Büyük firmalar ise, yüksek maliyetlere rağmen, yeni ticaret düzenlemelerine uyum sağlamış ve AB ile ticaret yapmaya devam etmiştir. Ancak, bu uyum süreci, büyük firmalar için bile maliyetli olmuş ve karlılık oranlarını etkilemiştir. Bu durum, İngiltere'nin toplam ticaret hacmini düşürmüş ve ticaret maliyetlerini artırmıştır.
Yeni Ticaret Anlaşmalarının Rolü
İngiltere, Brexit sonrasında AB dışı ülkelerle yeni ticaret anlaşmaları imzalama özgürlüğüne sahip olmuştur. Bu kapsamda Japonya, Avustralya, Yeni Zelanda ve CPTPP gibi önemli ticaret anlaşmaları imzalanmıştır. Ancak, bu anlaşmaların İngiltere'nin toplam ticaret hacmi üzerindeki etkisi sınırlı kalmıştır. Coğrafi yakınlık ve AB’nin büyük pazar payı, İngiltere’nin ticaretinde AB’nin önemini korumasına neden olmaktadır.

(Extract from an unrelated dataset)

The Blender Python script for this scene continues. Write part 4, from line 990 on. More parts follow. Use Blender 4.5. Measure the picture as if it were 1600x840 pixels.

Yeni ticaret anlaşmaları, İngiltere'nin AB ile ticaretinde yaşadığı kayıpları telafi etmekte yetersiz kalmıştır. Bunun en büyük nedeni, AB pazarının büyüklüğü ve İngiltere'ye olan coğrafi yakınlığıdır. Bu durum, İngiltere'nin gelecekte ticaret politikalarını belirlerken AB ile ilişkilerini nasıl yöneteceği konusunda önemli bir karar verme noktasında olduğunu göstermektedir.
Sonuç: İngiltere'nin Ticaret Stratejisinin Geleceği
Brexit'in İngiltere ticareti üzerindeki etkileri, İngiltere'nin ticaret politikasını yeniden gözden geçirmesini gerektirmektedir. İngiltere’nin, AB ile olan ticaret ilişkilerini yeniden şekillendirme ve AB dışı ülkelerle olan ticaret anlaşmalarını genişletme stratejileri üzerine yoğunlaşması gerekmektedir. Ancak, coğrafi yakınlık ve pazar büyüklüğü göz önüne alındığında, AB ile ticaretin İngiltere ekonomisi için önemini koruyacağı açıktır.